Muita coisa se perde na
lembrança. O que este veterano cozinheiro pode dizer é que, por mais sem graça,
por pior que seja o paladar, família é prato que você tem que experimentar e
comer.
Se puder saborear,
saboreie. Não ligue para etiquetas.
Passe o pão naquele
molhinho que ficou na porcelana, na louça, no alumínio ou no barro. Aproveite
ao máximo.
Família é prato que, quando se acaba, nunca mais se
repete.
Este texto, recheado
de tanto humor é um excerto retirado do livro “O Arroz de Palma” de Francisco Azevedo (a). Pensamos que ele, dado o seu teor, em que o autor usando os termos culinários para explicar, quase sempre em sentido subentendido, o que é uma família e como se processa o
relacionamento entre os membros que a compõem, talvez pudesse até proporcionar
um momento de boa disposição, despertando
sorrisos e bem estar , se acaso o leitor/a decidisse lê-lo, em voz alta, na próxima
reunião de família, na quadra que
atravessamos. Fica feita a sugestão.
(a)
Dramaturgo, roteirista
cinematográfico, poeta e ex-diplomata, Francisco José Alonso Vellozo Azevedo nasceu no Rio de Janeiro em 23 de Fevereiro de 1951.
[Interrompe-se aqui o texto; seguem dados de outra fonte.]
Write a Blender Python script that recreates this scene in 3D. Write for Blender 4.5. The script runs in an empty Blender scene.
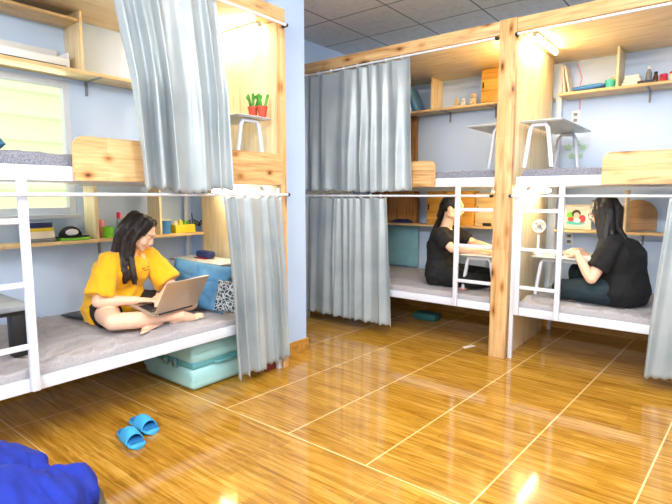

Começou a dedicar-se à literatura em 1967, quando venceu um concurso promovido
pela Organização dos Estados Americanos (OEA).Além de livros e peças de teatro
encenadas no Brasil e no exterior, Francisco Azevedo já escreveu para mais de 250
produções, incluindo roteiros de longa e curta-metragem, documentários e
multimídias premiados e comerciais de televisão. Em 2009, O Arroz de Palma, seu
romance de estreia, ficou entre os dez finalistas do Prémio São Paulo de
Literatura.
(Elementos
escritos e imagem retirados da net)
Continuem, pois, a viver esta
quadra festiva o melhor que puderem. Até breve.
M.A.
1 comentário:
Sem dúvida de que é uma forma bem disposta de descrever as famílias, algumas que nós conhecemos e até mesmo a nossa. E ainda bem que doce, azeda ou salgada temos uma família que possa ser classificada em termos culinários, por muito indigesto que seja o prato. Bem que podemos dar graças. Há quem tenha a panela vazia ainda que seja de uma família azeda ou amarga... Por isso, ainda bem que festejamos o Natal com a família que temos.